- Brief
Repeat each line of the material exactly.

## Start

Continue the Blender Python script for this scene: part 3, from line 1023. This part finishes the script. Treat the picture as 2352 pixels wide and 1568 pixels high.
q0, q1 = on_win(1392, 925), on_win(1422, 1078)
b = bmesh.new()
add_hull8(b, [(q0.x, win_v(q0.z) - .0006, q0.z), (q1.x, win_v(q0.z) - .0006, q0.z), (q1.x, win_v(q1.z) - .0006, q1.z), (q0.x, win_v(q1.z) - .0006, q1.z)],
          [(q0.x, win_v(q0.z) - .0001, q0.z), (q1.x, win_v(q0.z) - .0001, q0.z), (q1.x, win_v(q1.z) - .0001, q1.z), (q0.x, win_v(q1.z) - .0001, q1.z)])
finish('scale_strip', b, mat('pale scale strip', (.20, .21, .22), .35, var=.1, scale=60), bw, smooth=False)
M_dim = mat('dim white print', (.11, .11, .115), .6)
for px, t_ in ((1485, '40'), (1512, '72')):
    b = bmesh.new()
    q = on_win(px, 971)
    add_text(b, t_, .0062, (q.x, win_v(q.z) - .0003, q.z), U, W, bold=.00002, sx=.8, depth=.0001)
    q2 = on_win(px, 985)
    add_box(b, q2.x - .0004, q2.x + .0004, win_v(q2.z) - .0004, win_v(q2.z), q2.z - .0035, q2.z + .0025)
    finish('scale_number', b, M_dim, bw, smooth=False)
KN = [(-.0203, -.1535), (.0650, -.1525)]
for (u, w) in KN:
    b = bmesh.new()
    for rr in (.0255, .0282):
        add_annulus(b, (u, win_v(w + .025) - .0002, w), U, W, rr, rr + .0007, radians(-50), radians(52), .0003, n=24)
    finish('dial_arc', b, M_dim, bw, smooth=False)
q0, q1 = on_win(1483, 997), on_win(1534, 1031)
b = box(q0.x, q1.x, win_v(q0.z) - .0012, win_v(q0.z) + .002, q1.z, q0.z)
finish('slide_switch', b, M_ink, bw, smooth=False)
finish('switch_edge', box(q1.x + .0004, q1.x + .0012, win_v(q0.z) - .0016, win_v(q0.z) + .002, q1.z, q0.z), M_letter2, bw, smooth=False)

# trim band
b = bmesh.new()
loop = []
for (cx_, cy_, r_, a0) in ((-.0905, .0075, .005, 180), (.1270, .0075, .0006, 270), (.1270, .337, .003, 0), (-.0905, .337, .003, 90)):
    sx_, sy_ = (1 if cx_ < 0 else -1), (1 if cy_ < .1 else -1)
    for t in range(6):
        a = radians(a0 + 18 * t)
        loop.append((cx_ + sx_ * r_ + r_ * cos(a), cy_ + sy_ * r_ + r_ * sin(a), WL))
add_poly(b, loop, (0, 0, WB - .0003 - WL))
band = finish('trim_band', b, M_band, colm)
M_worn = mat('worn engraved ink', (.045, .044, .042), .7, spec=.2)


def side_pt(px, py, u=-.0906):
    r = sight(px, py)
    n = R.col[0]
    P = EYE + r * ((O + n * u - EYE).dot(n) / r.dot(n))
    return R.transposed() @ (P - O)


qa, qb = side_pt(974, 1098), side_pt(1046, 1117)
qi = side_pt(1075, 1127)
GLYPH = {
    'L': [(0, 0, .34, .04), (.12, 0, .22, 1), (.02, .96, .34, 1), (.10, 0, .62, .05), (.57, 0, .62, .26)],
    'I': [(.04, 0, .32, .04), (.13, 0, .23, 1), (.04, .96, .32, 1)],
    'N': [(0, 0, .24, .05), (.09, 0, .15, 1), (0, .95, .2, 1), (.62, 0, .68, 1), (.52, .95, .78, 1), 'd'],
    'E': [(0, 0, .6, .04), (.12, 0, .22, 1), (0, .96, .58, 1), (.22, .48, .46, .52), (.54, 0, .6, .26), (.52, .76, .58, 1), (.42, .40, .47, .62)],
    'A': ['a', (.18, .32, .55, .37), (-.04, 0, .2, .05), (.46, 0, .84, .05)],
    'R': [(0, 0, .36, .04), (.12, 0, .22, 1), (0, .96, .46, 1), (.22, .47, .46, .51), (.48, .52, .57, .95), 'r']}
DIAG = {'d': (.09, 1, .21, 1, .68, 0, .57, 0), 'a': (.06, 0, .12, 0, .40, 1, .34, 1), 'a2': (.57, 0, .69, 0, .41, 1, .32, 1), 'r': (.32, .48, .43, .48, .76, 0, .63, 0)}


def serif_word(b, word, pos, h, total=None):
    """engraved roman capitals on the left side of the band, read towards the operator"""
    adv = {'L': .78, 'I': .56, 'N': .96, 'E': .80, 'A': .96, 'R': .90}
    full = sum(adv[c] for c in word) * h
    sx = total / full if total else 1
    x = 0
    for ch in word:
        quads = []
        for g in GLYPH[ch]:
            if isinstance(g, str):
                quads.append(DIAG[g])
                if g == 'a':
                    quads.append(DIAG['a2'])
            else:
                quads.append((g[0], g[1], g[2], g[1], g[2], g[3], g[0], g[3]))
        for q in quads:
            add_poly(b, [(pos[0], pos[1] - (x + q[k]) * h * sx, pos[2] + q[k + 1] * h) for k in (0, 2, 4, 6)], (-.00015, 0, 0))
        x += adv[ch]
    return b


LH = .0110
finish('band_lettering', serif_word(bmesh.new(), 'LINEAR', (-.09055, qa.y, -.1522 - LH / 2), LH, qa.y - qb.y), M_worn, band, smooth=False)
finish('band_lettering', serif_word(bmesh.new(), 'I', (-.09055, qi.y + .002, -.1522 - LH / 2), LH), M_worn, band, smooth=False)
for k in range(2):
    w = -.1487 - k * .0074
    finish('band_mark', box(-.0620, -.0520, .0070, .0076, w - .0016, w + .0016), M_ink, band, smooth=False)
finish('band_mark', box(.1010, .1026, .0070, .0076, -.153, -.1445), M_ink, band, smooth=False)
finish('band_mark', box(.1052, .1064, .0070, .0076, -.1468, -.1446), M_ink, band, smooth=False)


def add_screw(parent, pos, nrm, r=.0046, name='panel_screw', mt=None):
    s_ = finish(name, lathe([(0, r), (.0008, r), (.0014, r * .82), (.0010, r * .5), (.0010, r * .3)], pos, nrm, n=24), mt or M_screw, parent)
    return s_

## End

- Result below
Continue the Blender Python script for this scene: part 3, from line 1023. This part finishes the script. Treat the picture as 2352 pixels wide and 1568 pixels high.
q0, q1 = on_win(1392, 925), on_win(1422, 1078)
b = bmesh.new()
add_hull8(b, [(q0.x, win_v(q0.z) - .0006, q0.z), (q1.x, win_v(q0.z) - .0006, q0.z), (q1.x, win_v(q1.z) - .0006, q1.z), (q0.x, win_v(q1.z) - .0006, q1.z)],
          [(q0.x, win_v(q0.z) - .0001, q0.z), (q1.x, win_v(q0.z) - .0001, q0.z), (q1.x, win_v(q1.z) - .0001, q1.z), (q0.x, win_v(q1.z) - .0001, q1.z)])
finish('scale_strip', b, mat('pale scale strip', (.20, .21, .22), .35, var=.1, scale=60), bw, smooth=False)
M_dim = mat('dim white print', (.11, .11, .115), .6)
for px, t_ in ((1485, '40'), (1512, '72')):
    b = bmesh.new()
    q = on_win(px, 971)
    add_text(b, t_, .0062, (q.x, win_v(q.z) - .0003, q.z), U, W, bold=.00002, sx=.8, depth=.0001)
    q2 = on_win(px, 985)
    add_box(b, q2.x - .0004, q2.x + .0004, win_v(q2.z) - .0004, win_v(q2.z), q2.z - .0035, q2.z + .0025)
    finish('scale_number', b, M_dim, bw, smooth=False)
KN = [(-.0203, -.1535), (.0650, -.1525)]
for (u, w) in KN:
    b = bmesh.new()
    for rr in (.0255, .0282):
        add_annulus(b, (u, win_v(w + .025) - .0002, w), U, W, rr, rr + .0007, radians(-50), radians(52), .0003, n=24)
    finish('dial_arc', b, M_dim, bw, smooth=False)
q0, q1 = on_win(1483, 997), on_win(1534, 1031)
b = box(q0.x, q1.x, win_v(q0.z) - .0012, win_v(q0.z) + .002, q1.z, q0.z)
finish('slide_switch', b, M_ink, bw, smooth=False)
finish('switch_edge', box(q1.x + .0004, q1.x + .0012, win_v(q0.z) - .0016, win_v(q0.z) + .002, q1.z, q0.z), M_letter2, bw, smooth=False)

# trim band
b = bmesh.new()
loop = []
for (cx_, cy_, r_, a0) in ((-.0905, .0075, .005, 180), (.1270, .0075, .0006, 270), (.1270, .337, .003, 0), (-.0905, .337, .003, 90)):
    sx_, sy_ = (1 if cx_ < 0 else -1), (1 if cy_ < .1 else -1)
    for t in range(6):
        a = radians(a0 + 18 * t)
        loop.append((cx_ + sx_ * r_ + r_ * cos(a), cy_ + sy_ * r_ + r_ * sin(a), WL))
add_poly(b, loop, (0, 0, WB - .0003 - WL))
band = finish('trim_band', b, M_band, colm)
M_worn = mat('worn engraved ink', (.045, .044, .042), .7, spec=.2)


def side_pt(px, py, u=-.0906):
    r = sight(px, py)
    n = R.col[0]
    P = EYE + r * ((O + n * u - EYE).dot(n) / r.dot(n))
    return R.transposed() @ (P - O)


qa, qb = side_pt(974, 1098), side_pt(1046, 1117)
qi = side_pt(1075, 1127)
GLYPH = {
    'L': [(0, 0, .34, .04), (.12, 0, .22, 1), (.02, .96, .34, 1), (.10, 0, .62, .05), (.57, 0, .62, .26)],
    'I': [(.04, 0, .32, .04), (.13, 0, .23, 1), (.04, .96, .32, 1)],
    'N': [(0, 0, .24, .05), (.09, 0, .15, 1), (0, .95, .2, 1), (.62, 0, .68, 1), (.52, .95, .78, 1), 'd'],
    'E': [(0, 0, .6, .04), (.12, 0, .22, 1), (0, .96, .58, 1), (.22, .48, .46, .52), (.54, 0, .6, .26), (.52, .76, .58, 1), (.42, .40, .47, .62)],
    'A': ['a', (.18, .32, .55, .37), (-.04, 0, .2, .05), (.46, 0, .84, .05)],
    'R': [(0, 0, .36, .04), (.12, 0, .22, 1), (0, .96, .46, 1), (.22, .47, .46, .51), (.48, .52, .57, .95), 'r']}
DIAG = {'d': (.09, 1, .21, 1, .68, 0, .57, 0), 'a': (.06, 0, .12, 0, .40, 1, .34, 1), 'a2': (.57, 0, .69, 0, .41, 1, .32, 1), 'r': (.32, .48, .43, .48, .76, 0, .63, 0)}


def serif_word(b, word, pos, h, total=None):
    """engraved roman capitals on the left side of the band, read towards the operator"""
    adv = {'L': .78, 'I': .56, 'N': .96, 'E': .80, 'A': .96, 'R': .90}
    full = sum(adv[c] for c in word) * h
    sx = total / full if total else 1
    x = 0
    for ch in word:
        quads = []
        for g in GLYPH[ch]:
            if isinstance(g, str):
                quads.append(DIAG[g])
                if g == 'a':
                    quads.append(DIAG['a2'])
            else:
                quads.append((g[0], g[1], g[2], g[1], g[2], g[3], g[0], g[3]))
        for q in quads:
            add_poly(b, [(pos[0], pos[1] - (x + q[k]) * h * sx, pos[2] + q[k + 1] * h) for k in (0, 2, 4, 6)], (-.00015, 0, 0))
        x += adv[ch]
    return b


LH = .0110
finish('band_lettering', serif_word(bmesh.new(), 'LINEAR', (-.09055, qa.y, -.1522 - LH / 2), LH, qa.y - qb.y), M_worn, band, smooth=False)
finish('band_lettering', serif_word(bmesh.new(), 'I', (-.09055, qi.y + .002, -.1522 - LH / 2), LH), M_worn, band, smooth=False)
for k in range(2):
    w = -.1487 - k * .0074
    finish('band_mark', box(-.0620, -.0520, .0070, .0076, w - .0016, w + .0016), M_ink, band, smooth=False)
finish('band_mark', box(.1010, .1026, .0070, .0076, -.153, -.1445), M_ink, band, smooth=False)
finish('band_mark', box(.1052, .1064, .0070, .0076, -.1468, -.1446), M_ink, band, smooth=False)


def add_screw(parent, pos, nrm, r=.0046, name='panel_screw', mt=None):
    s_ = finish(name, lathe([(0, r), (.0008, r), (.0014, r * .82), (.0010, r * .5), (.0010, r * .3)], pos, nrm, n=24), mt or M_screw, parent)
    return s_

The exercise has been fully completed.